Dispenser

Research Dispenser

Pneumatic Dispensing System

  • Flexible membrane actuation driven by pneumatic pressure
  • Precise nanoliter droplet ejection using dispensing chip with an integrated backflow stopper
  • Cartridge-type dispensing system for effective liquid delivery
  • Use of Bio-friendly materials for the adoption of bio/chemical fields
  • Highly viscous liquid (e.g. adhesive, PR) dispensing (in progress)
  • Picoliter dispensing using our own dispensing mechanism (in progress)
  • Cell patterning using pneumatic dispensing system (in progress)

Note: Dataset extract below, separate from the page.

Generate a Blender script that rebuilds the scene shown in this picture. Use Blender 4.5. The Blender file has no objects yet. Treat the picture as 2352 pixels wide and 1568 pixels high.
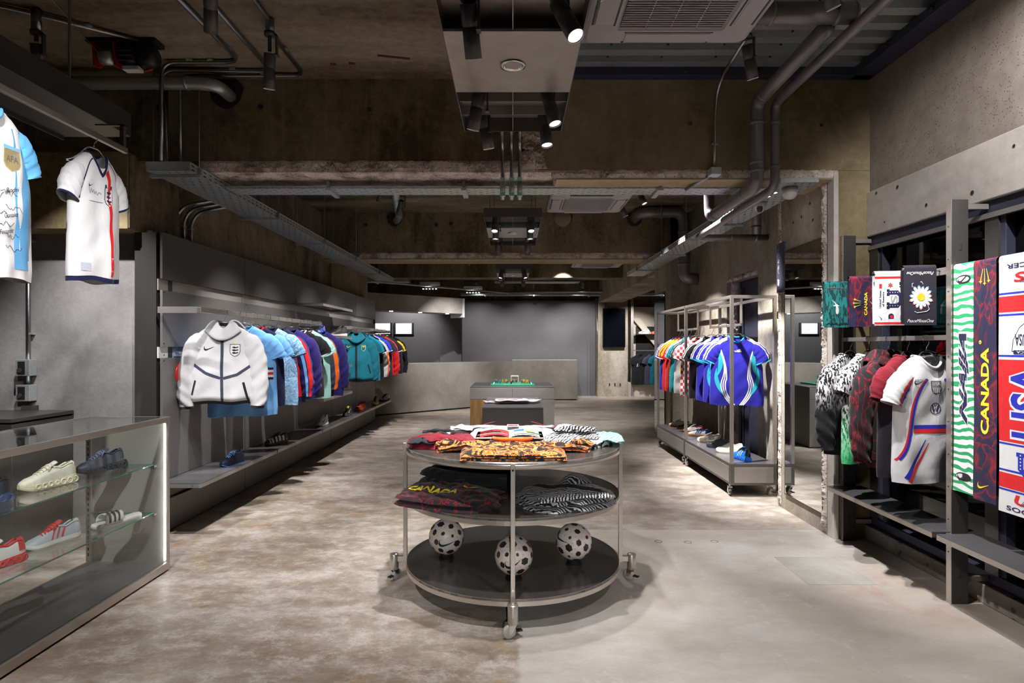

Dispensing mechanism using integrated backflow stopper

The dispensing mechanism is briefly illustrated below. First, negative pressure is applied to the flexible membrane, which flexes slightly upward (to glass part) and thus sucks the liquid through the inlet hole. Then positive pressure is applied to the membrane, which flexes downward to close the inlet hole with the bump structure. After the membrane covers the inlet, the applied positive pressure pushes the membrane further down, thus driving the liquid away from the chamber and dispensing the liquid through the outlet. During the dispensing process, the bump structure with the inlet hole functions as a flow-restrictor. Although established micropumps use passive check valves which close the inlet by diaphragm deflection, our backflow stopper is different in the sense that the flexible membrane itself closes the inlet during dispensing actuation without any valve. In addition, the design and fabrication of our system is simple because the bump structure stops the backflow.

A cartridge-type pneumatic dispensing system

A simple yet effective cartridge-type (i.e. an integrated liquid reservoir) pneumatic dispensing system is developed and characterized. The unique design was a backflow stopper inside the dispensing chip to function as a flow restrictor. A thin flexible membrane with computer-controlled pneumatic actuation is used to produce various droplet volumes. MEMS fabrication techniques are adopted to fabricate dispensing chips in order to earn target volume based on characterized design parameters. Systematic characterization verified the performance of our device. Current device configuration can dispense droplet volumes from 200 nL to 1000 nL by controlling the pressure applied to the flexible membrane.